Pero además de una alfombra, no siempre roja, global, la gala es una gigantesca caja registradora que sirve para financiar las actividades del Instituto del Traje de la institución. El año pasado recaudó 17,4 millones de dólares (la gala de primavera del museo solo logró 2,6 millones). La entrada individual se cotiza a 50.000 dólares; la mesa completa para la cena, que suelen reservar empresas, a partir de 300.000. Pero no solo hace falta ser rico para acceder al sancta sanctorum del glamur, a través de las escalinatas de la Quinta Avenida del centenario edificio: hay que ser famoso, relevante o influencer. Y, además, hay que ser convocado, no vale invitarse chequera en mano.

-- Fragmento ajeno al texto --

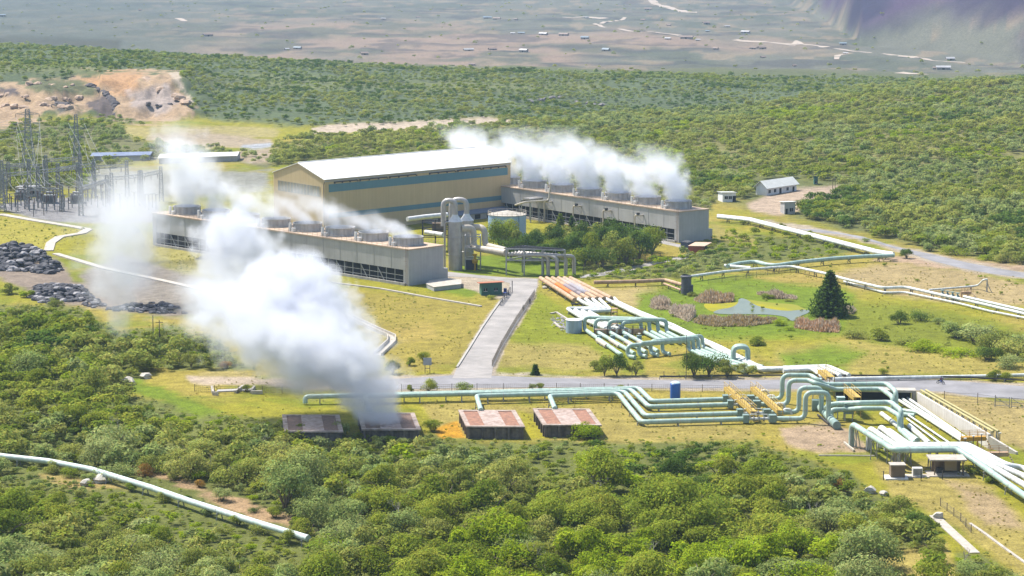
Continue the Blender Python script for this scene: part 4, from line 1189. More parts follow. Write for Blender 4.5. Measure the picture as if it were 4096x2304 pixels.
for i in range(4):
    up = [*reversed(enda[i]), W(upper[i], hU), W(lower[i], hL)]
    vl, vr = W(c2(*valve_l[i]), hL), W(c2(*valve_r[i]), hL)
    base = W(c2(*loopb[i]), hL)
    pts = up + [vl]
    o = pipe(pts, R0, GREENP, f"pale green pipe running left from the yellow walkways to {ends[i]}", R=1.6, sup=9, joint=7)
    mains.append((vl, vr, base))
    # valve train between the two walkways
    t = thing("valve_train", f"{['rear', 'second from rear', 'third from rear', 'front'][i]} valve set with green boxes between the yellow walkways", "valve", flat(vl), "valve sets between the walkways")
    ax = (vr - vl).normalized()
    rz = math.atan2(ax.y, ax.x)
    box_on(vl + Z * 0.15, (1.2, 1.5, 1.6), rz, "lagging_box", GBOX, t)
    box_on(vr + Z * 0.1, (1.5, 1.5, 1.5), rz, "lagging_box", GBOX, t)
    MB().tube([vl, vr], 0.3, 10).build("spool", WPIPE, t, smooth=True)
    mid = vl.lerp(vr, 0.45)
    for f in (0.3, 0.5, 0.68):
        p = vl.lerp(vr, f)
        mb = MB().tube([p - ax * 0.1, p + ax * 0.1], 0.55, 12)
        mb.build("flange", GALV, t)
    mb = MB().bar(mid, mid + Z * 1.3, 0.16)
    mb.lathe(mid + Z * 1.3, [(0.05, 0), (0.42, 0.02), (0.42, 0.08), (0.05, 0.1)], 12)
    mb.build("hand_wheel", DKST, t)
    mb = MB().tube(fillet([vl + Z * 0.5 + ax * 0.9, vl + Z * 1.0 + ax * 0.9, vr + Z * 0.9 - ax * 1.0, vr + Z * 0.4 - ax * 1.0], 0.3), 0.1, 6)
    mb.build("bypass", WPIPE, t)
# the high loops behind the walkways and their runs to the right
TOPW = []
def loop(i):
    vl, vr, base = mains[i]
    top = hgt(base, c2(0, looptop[i])[1])
    return vr, base, top
A_h = 4.2
vr, b, h = loop(0)
t1 = W(c2(1440, 262), h)
pA = [vr, b, Vector((b.x, b.y, h)), t1, W(c2(1560, 340), h - 0.6), W(c2(1650, 398), A_h), W(c3(560, 132), A_h), W(c3(692, 245), A_h), flat(W(c3(692, 245), A_h)) + Z * 0.4, W(c3(1010, 560), 0.4)]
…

Junto a Wintour, cuatro coanfitriones presidieron el evento. Además del tenista Roger Federer, amigo de la editora de Vogue, los flases agotaron toda su carga lumínica con Penélope Cruz, embajadora desde hace años de Chanel, y la cantante Dua Lipa, que lució un vestido de novia de la colección de 1992 de Lagerfeld para la maison, lucido en su día por Claudia Schiffer. Cruz brilló en un vestido igualmente blanco y nupcial, bordado en plata y con capelina. Como coanfitrionas, la actriz y la cantante fueron las primeras en llegar, juntas, a la par que Wintour, con un Chanel de la última colección y al lado del siempre elegante actor británico Bill Nighy. También copresidió la gala la guionista, actriz y productora Michaela Coel, que fue portada de Vogue el año pasado, en un bucle de representación mediática que se retroalimenta sin descanso. En la vestimenta de los casi 400 invitados abundó el blanco virginal y el negro puro, en la línea monocromática esencial del káiser, con escasos toques de color, como el vestido rojo sangre de la actriz Salma Hayek o algún que otro osado amarillo.
El año pasado 275.000 rosas de color rosa adornaron el vestíbulo del museo, que una gigantesca carpa sustraía a las miradas de los curiosos este lunes. Un solo detalle del exceso que subraya la apuesta renovada por epatar aún más que el anterior, en decoración, en poder de convocatoria, en vestimenta. Como si el lema del circo, el más difícil todavía, se transformara en la gala en más glamour imposible, para alimentar y renovar un espectáculo que se fagocita a sí mismo. Por eso la gala Met, cuyo origen se remonta a 1948 como cena de la alta sociedad neoyorquina, se ha metamorfoseado con el tiempo en plataforma de exhibición de influencers, celebridades variopintas, famosos y algún que otro royal. La llegada de los invitados fue transmitida en streaming por varias cuentas en redes sociales. Y la lista de los afortunados comensales, desvelada tras un secreto casi sumarial hasta el último segundo para acrecentar el interés, demostró que la sucesión de epifanías duró mucho menos que la expectación suscitada.